* START *

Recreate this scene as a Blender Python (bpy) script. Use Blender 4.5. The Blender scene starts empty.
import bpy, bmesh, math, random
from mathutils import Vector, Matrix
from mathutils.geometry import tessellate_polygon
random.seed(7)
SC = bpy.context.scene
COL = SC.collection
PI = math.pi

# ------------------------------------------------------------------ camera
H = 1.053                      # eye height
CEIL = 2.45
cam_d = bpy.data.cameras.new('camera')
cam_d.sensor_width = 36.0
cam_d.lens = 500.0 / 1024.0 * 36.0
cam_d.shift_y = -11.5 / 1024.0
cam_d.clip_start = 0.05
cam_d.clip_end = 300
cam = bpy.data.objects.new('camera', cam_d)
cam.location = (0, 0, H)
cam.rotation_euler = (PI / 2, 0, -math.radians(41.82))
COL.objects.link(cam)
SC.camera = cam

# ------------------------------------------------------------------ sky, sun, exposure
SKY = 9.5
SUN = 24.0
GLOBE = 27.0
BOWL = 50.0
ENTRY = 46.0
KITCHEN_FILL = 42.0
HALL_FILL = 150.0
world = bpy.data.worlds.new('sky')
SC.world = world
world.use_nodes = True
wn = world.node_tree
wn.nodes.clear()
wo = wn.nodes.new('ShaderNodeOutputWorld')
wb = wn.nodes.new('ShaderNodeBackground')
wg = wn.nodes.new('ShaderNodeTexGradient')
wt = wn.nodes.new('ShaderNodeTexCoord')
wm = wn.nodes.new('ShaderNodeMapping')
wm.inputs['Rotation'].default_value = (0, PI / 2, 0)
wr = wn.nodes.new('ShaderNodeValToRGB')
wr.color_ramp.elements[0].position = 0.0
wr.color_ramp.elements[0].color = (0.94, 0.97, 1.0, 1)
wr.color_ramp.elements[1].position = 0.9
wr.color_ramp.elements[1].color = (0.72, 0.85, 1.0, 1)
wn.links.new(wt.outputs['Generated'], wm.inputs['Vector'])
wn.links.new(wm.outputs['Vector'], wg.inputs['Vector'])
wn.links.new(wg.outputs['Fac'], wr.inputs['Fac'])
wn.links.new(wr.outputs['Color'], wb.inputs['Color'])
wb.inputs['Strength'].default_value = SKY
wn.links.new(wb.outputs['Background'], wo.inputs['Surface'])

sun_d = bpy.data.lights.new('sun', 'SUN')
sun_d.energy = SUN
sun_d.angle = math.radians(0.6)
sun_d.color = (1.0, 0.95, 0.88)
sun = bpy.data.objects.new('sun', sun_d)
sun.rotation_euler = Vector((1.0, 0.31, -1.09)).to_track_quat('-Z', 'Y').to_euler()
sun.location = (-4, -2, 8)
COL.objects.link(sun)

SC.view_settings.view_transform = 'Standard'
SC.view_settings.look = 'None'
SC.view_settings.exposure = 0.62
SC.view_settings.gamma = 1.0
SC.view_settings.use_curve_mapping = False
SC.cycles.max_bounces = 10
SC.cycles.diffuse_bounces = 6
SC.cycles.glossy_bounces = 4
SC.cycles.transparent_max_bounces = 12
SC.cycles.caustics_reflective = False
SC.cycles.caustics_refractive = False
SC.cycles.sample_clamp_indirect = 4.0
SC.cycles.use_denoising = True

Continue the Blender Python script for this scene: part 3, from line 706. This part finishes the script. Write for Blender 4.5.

* END *

Short problem: Copy out each record, keeping every word as it is.

Solved problem:
Recreate this scene as a Blender Python (bpy) script. Use Blender 4.5. The Blender scene starts empty.
import bpy, bmesh, math, random
from mathutils import Vector, Matrix
from mathutils.geometry import tessellate_polygon
random.seed(7)
SC = bpy.context.scene
COL = SC.collection
PI = math.pi

# ------------------------------------------------------------------ camera
H = 1.053                      # eye height
CEIL = 2.45
cam_d = bpy.data.cameras.new('camera')
cam_d.sensor_width = 36.0
cam_d.lens = 500.0 / 1024.0 * 36.0
cam_d.shift_y = -11.5 / 1024.0
cam_d.clip_start = 0.05
cam_d.clip_end = 300
cam = bpy.data.objects.new('camera', cam_d)
cam.location = (0, 0, H)
cam.rotation_euler = (PI / 2, 0, -math.radians(41.82))
COL.objects.link(cam)
SC.camera = cam

# ------------------------------------------------------------------ sky, sun, exposure
SKY = 9.5
SUN = 24.0
GLOBE = 27.0
BOWL = 50.0
ENTRY = 46.0
KITCHEN_FILL = 42.0
HALL_FILL = 150.0
world = bpy.data.worlds.new('sky')
SC.world = world
world.use_nodes = True
wn = world.node_tree
wn.nodes.clear()
wo = wn.nodes.new('ShaderNodeOutputWorld')
wb = wn.nodes.new('ShaderNodeBackground')
wg = wn.nodes.new('ShaderNodeTexGradient')
wt = wn.nodes.new('ShaderNodeTexCoord')
wm = wn.nodes.new('ShaderNodeMapping')
wm.inputs['Rotation'].default_value = (0, PI / 2, 0)
wr = wn.nodes.new('ShaderNodeValToRGB')
wr.color_ramp.elements[0].position = 0.0
wr.color_ramp.elements[0].color = (0.94, 0.97, 1.0, 1)
wr.color_ramp.elements[1].position = 0.9
wr.color_ramp.elements[1].color = (0.72, 0.85, 1.0, 1)
wn.links.new(wt.outputs['Generated'], wm.inputs['Vector'])
wn.links.new(wm.outputs['Vector'], wg.inputs['Vector'])
wn.links.new(wg.outputs['Fac'], wr.inputs['Fac'])
wn.links.new(wr.outputs['Color'], wb.inputs['Color'])
wb.inputs['Strength'].default_value = SKY
wn.links.new(wb.outputs['Background'], wo.inputs['Surface'])

sun_d = bpy.data.lights.new('sun', 'SUN')
sun_d.energy = SUN
sun_d.angle = math.radians(0.6)
sun_d.color = (1.0, 0.95, 0.88)
sun = bpy.data.objects.new('sun', sun_d)
sun.rotation_euler = Vector((1.0, 0.31, -1.09)).to_track_quat('-Z', 'Y').to_euler()
sun.location = (-4, -2, 8)
COL.objects.link(sun)

SC.view_settings.view_transform = 'Standard'
SC.view_settings.look = 'None'
SC.view_settings.exposure = 0.62
SC.view_settings.gamma = 1.0
SC.view_settings.use_curve_mapping = False
SC.cycles.max_bounces = 10
SC.cycles.diffuse_bounces = 6
SC.cycles.glossy_bounces = 4
SC.cycles.transparent_max_bounces = 12
SC.cycles.caustics_reflective = False
SC.cycles.caustics_refractive = False
SC.cycles.sample_clamp_indirect = 4.0
SC.cycles.use_denoising = True

Continue the Blender Python script for this scene: part 3, from line 706. This part finishes the script. Write for Blender 4.5.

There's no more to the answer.